Une seconde période avec une convergence des envies et des luttes

Début 2019, plusieurs militant.es de Solidaires 54 (re)prennent conscience d’un besoin de travail et de formation dans le cadre de la lutte syndicale contre l’extrême droite. Même à Nancy, le monde des travailleuses et des travailleurs n’est pas protégé contre ce fléau ! Solidaires inclus …  Après réflexion, des contacts ont alors été pris avec l’association intersyndicale VISA, afin d’organiser une formation en local. Elle a eu lieu en avril 2019, avec une dizaine de participant·es, qui ont ensuite eu envie de prolonger ce temps de débats et d’échanges. Ce fut donc une confirmation pour Solidaires 54 : il était effectivement bien nécessaire d’organiser une réponse syndicale locale à la montée constante des extrêmes droites, même si Nancy n’est pas la ville la plus « polluée ». Un projet de formation à construire donc collectivement, en s’appuyant sur l’expérience et les outils des camarades de VISA et de La Horde.
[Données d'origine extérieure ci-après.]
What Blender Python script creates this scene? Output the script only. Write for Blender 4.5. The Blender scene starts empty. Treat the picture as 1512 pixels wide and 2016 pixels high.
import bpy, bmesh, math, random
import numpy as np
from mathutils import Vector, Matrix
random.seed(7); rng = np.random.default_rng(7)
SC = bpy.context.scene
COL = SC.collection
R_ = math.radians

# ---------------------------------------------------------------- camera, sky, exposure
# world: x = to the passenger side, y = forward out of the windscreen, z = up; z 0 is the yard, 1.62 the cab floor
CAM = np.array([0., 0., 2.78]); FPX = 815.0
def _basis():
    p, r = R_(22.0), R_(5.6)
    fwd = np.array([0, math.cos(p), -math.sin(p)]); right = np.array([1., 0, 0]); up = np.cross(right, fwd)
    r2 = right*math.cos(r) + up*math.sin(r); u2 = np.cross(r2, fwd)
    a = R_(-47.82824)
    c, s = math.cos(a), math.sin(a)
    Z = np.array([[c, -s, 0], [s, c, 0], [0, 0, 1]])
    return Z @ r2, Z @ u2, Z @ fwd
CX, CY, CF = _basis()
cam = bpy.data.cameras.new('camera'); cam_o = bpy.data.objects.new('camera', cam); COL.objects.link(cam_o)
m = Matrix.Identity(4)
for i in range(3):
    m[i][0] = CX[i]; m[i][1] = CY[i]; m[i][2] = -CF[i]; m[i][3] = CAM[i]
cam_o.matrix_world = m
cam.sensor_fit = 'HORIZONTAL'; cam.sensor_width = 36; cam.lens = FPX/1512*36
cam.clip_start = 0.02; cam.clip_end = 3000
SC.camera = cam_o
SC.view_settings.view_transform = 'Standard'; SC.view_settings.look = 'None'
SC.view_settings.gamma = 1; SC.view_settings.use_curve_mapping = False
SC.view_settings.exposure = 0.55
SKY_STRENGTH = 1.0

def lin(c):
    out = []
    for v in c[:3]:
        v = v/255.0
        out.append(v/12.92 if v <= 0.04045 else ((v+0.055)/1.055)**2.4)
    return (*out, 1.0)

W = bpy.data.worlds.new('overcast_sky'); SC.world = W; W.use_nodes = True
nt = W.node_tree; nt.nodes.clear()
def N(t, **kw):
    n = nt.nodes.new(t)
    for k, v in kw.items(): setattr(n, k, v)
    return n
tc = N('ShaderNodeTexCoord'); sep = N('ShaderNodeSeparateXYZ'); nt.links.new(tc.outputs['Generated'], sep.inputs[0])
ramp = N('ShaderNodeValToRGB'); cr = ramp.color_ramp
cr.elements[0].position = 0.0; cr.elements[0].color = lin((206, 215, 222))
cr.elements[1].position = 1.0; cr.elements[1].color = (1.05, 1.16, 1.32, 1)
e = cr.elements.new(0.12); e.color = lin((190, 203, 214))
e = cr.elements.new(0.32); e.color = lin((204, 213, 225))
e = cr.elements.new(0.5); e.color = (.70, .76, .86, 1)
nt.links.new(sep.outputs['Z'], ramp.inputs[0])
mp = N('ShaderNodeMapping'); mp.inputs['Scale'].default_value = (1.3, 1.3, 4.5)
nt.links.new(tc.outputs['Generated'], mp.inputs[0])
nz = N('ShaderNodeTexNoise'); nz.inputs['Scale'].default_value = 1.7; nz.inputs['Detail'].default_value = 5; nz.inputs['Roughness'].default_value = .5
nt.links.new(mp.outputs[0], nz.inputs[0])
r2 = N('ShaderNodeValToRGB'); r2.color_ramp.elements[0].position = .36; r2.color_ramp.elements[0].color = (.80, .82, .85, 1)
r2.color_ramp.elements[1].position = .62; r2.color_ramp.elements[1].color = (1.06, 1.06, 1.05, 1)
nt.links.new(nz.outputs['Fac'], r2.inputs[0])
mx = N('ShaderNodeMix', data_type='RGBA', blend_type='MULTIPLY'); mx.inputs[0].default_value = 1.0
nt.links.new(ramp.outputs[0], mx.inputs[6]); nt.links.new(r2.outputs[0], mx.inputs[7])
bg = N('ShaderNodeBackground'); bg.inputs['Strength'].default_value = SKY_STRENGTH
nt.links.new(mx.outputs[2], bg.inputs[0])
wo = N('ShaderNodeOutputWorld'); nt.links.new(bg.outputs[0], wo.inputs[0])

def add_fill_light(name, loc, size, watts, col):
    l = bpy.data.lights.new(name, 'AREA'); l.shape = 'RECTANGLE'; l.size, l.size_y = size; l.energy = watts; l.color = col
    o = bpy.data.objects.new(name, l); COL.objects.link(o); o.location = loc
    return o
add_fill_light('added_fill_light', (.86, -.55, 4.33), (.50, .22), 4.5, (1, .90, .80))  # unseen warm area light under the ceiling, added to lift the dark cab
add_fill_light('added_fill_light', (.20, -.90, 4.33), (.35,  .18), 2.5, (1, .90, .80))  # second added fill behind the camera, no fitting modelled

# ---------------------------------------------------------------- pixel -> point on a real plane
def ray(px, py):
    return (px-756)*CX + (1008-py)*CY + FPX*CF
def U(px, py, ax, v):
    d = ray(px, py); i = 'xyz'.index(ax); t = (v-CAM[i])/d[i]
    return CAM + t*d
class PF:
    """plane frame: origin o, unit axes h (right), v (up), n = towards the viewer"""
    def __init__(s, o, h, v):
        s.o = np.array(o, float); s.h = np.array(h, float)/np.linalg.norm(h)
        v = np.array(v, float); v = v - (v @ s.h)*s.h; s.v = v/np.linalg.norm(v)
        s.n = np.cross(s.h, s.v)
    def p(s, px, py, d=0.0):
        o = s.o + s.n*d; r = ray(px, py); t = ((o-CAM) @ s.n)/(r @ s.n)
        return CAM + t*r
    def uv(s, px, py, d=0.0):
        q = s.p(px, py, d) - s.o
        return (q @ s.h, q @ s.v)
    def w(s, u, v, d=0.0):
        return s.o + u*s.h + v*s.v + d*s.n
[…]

En mai 2020, l’information sur l’ouverture prochaine d’une librairie d’extrême droite commençait à circuler dans le milieu militant nancéien. Les Deux cités ne devait être qu’une « librairie conservatrice et enracinée », minimisaient alors les deux fondateurs, Sylvain Durain et Alexis Forget. Durant l’été, plusieurs antifascistes se sont concerté·es pour proposer la meilleure réponse unitaire à apporter à cette installation nauséabonde, puis pour mobiliser les troupes militantes, antifascistes et progressistes de Nancy. À la rentrée de septembre, une réunion ouverte à une vingtaine d’organisations (politiques, syndicales, associatives ou culturelles) et à des individus non-encarté·es a débouché sur la création du collectif Non aux Deux cités. Le mois suivant (le samedi 17 octobre 2020), un peu plus de 300 personnes, dont quelques antifa strasbourgeois·es et messin·es, se sont retrouvé∙es dans les rues de Nancy pour « montrer leur colère, leur inquiétude et leur désaccord ». Une unité nécessaire pour éviter que se banalise l’ouverture de ce type de lieux qui permet la diffusion d’idées réactionnaires, identitaires et fascisantes, et qui servira de refuge à l’Action française, la Cocarde, Génération Z et autres soralien.nes.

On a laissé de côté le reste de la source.